Generally speaking, the court of public opinion seems to think that Apple makes one of the best smart-phones on the market right now. It's extremely popular and selling more units daily. Google has had considerably more limited success with Android. This hardly means that Apple is going to let Google find new advantages to catch up if they can help it. By preference they want to keep their dominance, and do so with the least possible effort on their part.
I don't need a million points of light, just two points of multi-mode fiber and a 10 Gig-E router.
....If Apple's software were so much better ....
Apple's main business has never been hardware or software, but integrated working devices that fulfill their function remarkably well, better than cobbled together hardware from one company and software from another.
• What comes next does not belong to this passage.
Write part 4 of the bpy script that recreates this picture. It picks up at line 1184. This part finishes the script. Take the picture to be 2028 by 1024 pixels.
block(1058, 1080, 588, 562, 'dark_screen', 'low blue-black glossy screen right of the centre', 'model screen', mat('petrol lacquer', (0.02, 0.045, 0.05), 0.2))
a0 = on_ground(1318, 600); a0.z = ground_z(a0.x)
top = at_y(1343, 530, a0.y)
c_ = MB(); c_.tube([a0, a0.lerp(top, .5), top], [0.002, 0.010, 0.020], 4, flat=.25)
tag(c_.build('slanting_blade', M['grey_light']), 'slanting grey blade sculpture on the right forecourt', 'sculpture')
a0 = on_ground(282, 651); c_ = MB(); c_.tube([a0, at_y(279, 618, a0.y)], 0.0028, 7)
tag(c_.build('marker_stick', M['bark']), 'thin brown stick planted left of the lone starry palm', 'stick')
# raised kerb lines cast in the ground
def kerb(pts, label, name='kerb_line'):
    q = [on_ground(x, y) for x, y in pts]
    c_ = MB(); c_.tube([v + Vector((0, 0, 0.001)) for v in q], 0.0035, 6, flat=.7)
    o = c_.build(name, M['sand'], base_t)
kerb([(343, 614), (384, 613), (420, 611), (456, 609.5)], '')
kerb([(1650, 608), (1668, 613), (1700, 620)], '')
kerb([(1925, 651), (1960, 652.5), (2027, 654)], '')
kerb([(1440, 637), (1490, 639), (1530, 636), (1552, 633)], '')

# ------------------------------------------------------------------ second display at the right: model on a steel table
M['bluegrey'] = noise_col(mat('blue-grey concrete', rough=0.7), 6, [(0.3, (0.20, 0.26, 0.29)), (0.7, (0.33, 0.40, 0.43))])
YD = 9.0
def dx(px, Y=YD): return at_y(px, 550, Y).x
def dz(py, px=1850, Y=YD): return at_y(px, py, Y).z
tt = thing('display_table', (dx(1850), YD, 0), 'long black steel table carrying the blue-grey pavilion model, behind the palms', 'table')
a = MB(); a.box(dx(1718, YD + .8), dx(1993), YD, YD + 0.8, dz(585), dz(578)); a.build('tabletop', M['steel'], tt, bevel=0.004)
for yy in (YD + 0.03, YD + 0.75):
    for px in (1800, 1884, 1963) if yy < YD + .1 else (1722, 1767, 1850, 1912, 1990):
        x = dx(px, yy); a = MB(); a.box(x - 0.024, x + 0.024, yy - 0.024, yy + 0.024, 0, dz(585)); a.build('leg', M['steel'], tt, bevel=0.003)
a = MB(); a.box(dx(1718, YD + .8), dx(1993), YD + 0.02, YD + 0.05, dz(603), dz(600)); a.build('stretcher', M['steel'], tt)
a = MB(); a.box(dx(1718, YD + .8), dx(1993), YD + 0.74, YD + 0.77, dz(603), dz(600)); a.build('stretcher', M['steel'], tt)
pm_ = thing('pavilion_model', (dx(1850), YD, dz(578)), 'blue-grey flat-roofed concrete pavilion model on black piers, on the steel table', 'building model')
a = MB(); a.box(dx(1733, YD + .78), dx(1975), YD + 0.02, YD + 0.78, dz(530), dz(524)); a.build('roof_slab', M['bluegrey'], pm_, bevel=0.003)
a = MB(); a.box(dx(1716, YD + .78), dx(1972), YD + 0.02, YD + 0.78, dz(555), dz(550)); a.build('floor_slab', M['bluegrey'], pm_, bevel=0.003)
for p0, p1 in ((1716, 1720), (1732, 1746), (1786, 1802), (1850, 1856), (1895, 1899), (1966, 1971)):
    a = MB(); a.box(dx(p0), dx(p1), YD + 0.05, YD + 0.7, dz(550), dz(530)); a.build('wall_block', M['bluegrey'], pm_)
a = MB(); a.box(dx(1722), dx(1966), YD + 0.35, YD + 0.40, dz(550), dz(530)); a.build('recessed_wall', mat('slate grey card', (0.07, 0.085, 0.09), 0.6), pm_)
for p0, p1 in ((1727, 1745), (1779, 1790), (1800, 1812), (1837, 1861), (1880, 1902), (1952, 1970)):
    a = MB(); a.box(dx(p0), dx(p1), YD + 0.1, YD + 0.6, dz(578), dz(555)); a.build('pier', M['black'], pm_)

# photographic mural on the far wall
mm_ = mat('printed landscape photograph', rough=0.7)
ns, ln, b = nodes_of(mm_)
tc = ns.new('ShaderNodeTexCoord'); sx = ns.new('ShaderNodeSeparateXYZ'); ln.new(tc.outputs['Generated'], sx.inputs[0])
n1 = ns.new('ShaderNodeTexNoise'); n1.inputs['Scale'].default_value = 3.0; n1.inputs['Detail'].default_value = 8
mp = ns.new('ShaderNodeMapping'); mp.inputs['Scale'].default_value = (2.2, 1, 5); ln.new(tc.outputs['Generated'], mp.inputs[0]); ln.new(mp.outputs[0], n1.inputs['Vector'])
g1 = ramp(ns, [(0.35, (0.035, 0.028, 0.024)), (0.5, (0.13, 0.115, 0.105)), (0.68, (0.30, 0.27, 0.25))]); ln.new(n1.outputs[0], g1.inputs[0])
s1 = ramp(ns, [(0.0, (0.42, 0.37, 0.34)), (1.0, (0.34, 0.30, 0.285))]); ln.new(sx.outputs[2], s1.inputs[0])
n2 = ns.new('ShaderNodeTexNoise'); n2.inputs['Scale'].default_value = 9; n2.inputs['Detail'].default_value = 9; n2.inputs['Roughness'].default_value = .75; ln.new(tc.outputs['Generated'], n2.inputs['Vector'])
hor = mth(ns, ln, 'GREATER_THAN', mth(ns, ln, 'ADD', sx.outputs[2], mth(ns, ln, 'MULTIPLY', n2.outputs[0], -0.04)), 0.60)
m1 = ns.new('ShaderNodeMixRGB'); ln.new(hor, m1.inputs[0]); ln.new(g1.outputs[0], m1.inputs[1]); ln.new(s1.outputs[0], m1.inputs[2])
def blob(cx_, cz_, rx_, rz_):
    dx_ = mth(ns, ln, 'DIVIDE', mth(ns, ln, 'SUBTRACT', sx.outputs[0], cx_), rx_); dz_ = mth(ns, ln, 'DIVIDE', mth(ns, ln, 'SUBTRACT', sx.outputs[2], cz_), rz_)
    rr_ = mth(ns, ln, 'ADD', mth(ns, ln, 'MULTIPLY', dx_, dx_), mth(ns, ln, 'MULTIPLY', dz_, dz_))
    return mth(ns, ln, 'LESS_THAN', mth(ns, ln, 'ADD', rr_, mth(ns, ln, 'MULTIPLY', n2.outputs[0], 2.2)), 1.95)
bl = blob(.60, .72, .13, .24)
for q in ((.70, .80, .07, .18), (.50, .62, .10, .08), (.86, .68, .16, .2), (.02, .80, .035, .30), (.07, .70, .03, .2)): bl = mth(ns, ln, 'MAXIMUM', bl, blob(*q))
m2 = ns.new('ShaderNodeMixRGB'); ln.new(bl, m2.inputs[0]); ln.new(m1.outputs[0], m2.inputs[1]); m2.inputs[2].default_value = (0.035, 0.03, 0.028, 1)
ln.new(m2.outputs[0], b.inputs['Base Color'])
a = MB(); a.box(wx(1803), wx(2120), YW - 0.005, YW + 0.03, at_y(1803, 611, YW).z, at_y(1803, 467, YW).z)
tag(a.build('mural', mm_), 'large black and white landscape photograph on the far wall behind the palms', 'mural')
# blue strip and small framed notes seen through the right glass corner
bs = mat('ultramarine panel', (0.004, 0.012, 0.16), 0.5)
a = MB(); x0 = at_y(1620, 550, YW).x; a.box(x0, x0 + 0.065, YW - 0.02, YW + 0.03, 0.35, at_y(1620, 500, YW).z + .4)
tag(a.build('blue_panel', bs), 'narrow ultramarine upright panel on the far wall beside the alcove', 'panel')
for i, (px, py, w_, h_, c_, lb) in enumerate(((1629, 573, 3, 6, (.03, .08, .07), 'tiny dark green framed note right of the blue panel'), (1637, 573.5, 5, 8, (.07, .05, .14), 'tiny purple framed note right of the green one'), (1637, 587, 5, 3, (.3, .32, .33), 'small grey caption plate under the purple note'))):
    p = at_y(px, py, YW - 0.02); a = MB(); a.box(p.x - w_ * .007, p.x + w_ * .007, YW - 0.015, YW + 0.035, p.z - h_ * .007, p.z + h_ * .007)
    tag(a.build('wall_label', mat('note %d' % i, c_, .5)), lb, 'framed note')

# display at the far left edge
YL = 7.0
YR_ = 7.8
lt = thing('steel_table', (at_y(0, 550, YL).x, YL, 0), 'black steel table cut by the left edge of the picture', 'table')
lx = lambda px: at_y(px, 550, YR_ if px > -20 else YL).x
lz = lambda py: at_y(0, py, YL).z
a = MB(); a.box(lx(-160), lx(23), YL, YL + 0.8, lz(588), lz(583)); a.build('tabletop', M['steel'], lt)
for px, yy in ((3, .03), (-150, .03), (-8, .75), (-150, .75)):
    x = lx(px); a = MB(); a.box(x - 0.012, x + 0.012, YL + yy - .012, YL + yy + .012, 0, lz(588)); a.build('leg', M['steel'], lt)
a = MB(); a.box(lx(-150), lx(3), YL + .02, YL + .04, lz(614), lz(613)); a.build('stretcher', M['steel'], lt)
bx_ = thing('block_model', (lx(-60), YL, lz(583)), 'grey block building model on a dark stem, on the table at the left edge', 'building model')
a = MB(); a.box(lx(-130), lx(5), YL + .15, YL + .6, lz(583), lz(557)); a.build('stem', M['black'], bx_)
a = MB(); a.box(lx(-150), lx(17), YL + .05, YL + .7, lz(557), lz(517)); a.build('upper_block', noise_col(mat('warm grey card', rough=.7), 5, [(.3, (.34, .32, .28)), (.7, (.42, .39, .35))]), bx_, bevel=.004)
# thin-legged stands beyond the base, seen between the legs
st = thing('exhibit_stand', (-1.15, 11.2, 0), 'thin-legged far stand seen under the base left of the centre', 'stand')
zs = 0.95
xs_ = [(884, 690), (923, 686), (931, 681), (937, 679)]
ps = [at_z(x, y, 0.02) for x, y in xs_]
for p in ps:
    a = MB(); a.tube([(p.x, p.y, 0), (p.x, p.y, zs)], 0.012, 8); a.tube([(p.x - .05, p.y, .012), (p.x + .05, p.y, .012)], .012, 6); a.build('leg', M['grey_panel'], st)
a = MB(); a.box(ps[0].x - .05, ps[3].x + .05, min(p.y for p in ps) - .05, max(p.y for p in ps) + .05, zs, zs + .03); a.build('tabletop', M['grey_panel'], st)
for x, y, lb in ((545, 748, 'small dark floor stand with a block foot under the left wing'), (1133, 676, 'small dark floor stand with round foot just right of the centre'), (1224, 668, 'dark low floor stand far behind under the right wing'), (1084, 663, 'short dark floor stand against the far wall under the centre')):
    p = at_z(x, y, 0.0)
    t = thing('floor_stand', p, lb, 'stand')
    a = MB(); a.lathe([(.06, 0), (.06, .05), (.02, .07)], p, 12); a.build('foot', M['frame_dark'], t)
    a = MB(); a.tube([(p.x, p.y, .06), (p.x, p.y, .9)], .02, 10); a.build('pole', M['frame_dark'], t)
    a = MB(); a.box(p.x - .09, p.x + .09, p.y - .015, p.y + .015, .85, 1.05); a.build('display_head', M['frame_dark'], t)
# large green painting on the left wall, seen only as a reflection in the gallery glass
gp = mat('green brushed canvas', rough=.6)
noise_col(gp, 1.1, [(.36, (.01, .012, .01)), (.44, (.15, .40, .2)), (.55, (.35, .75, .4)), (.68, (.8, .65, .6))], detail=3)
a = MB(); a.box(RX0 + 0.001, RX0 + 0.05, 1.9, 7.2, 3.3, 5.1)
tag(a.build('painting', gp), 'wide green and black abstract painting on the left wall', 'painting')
They have also allowed numerous third parties to make numerous accessories that interoperate with their products, as long as these accessories don't change the basic functionality of an Apple product. They want the basic functionality of the Macs, iPods, iPhones and other devices to remain distinctly Apple.
They will allow third parties to add functionality to their products, but when third-party applications or add-ons affect the basic functionality reflecting Apple's design, they squelch that and have every right to do so. They objected to Google software, because rather than adding functionality, they claim the application takes over the basic function of their product in ways that they will not allow.
Anybody who does not like the iPhone, has the option of buying numerous other devices that perform similar functions. Anybody who desperately wants the Google application can buy another phone and then be happy.